▶ WHAT YOU WILL DO
Print, exactly as they stand, the lines from the start of the listing to the line containing "scene.camera = cam", inclusive.

▶ GIVEN DATA
[start]
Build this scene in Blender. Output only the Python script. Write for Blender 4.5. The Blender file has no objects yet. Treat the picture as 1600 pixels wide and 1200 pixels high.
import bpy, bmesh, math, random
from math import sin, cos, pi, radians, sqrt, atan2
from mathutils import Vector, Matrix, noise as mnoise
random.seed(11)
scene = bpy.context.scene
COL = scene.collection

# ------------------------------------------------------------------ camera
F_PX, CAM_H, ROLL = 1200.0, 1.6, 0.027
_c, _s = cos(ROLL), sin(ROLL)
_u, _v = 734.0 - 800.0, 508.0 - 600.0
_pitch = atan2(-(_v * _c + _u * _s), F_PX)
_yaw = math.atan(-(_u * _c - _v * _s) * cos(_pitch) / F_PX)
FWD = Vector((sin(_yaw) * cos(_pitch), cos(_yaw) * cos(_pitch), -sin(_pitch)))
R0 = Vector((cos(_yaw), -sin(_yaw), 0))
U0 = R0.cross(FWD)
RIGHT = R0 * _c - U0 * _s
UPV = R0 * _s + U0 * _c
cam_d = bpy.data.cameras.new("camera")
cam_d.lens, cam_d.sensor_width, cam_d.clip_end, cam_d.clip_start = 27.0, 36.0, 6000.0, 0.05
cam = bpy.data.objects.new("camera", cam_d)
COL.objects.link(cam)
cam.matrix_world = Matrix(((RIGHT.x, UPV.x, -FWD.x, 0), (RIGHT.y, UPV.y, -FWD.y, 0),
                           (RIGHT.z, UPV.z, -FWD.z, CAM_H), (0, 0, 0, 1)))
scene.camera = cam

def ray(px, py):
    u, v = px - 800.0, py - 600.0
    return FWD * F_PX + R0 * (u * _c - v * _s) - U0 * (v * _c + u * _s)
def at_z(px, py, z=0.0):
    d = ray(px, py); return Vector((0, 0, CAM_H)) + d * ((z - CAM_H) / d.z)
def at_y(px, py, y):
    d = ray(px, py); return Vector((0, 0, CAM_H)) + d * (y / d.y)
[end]
▶ SOLUTION FOR THIS PROBLEM
Build this scene in Blender. Output only the Python script. Write for Blender 4.5. The Blender file has no objects yet. Treat the picture as 1600 pixels wide and 1200 pixels high.
import bpy, bmesh, math, random
from math import sin, cos, pi, radians, sqrt, atan2
from mathutils import Vector, Matrix, noise as mnoise
random.seed(11)
scene = bpy.context.scene
COL = scene.collection

# ------------------------------------------------------------------ camera
F_PX, CAM_H, ROLL = 1200.0, 1.6, 0.027
_c, _s = cos(ROLL), sin(ROLL)
_u, _v = 734.0 - 800.0, 508.0 - 600.0
_pitch = atan2(-(_v * _c + _u * _s), F_PX)
_yaw = math.atan(-(_u * _c - _v * _s) * cos(_pitch) / F_PX)
FWD = Vector((sin(_yaw) * cos(_pitch), cos(_yaw) * cos(_pitch), -sin(_pitch)))
R0 = Vector((cos(_yaw), -sin(_yaw), 0))
U0 = R0.cross(FWD)
RIGHT = R0 * _c - U0 * _s
UPV = R0 * _s + U0 * _c
cam_d = bpy.data.cameras.new("camera")
cam_d.lens, cam_d.sensor_width, cam_d.clip_end, cam_d.clip_start = 27.0, 36.0, 6000.0, 0.05
cam = bpy.data.objects.new("camera", cam_d)
COL.objects.link(cam)
cam.matrix_world = Matrix(((RIGHT.x, UPV.x, -FWD.x, 0), (RIGHT.y, UPV.y, -FWD.y, 0),
                           (RIGHT.z, UPV.z, -FWD.z, CAM_H), (0, 0, 0, 1)))
scene.camera = cam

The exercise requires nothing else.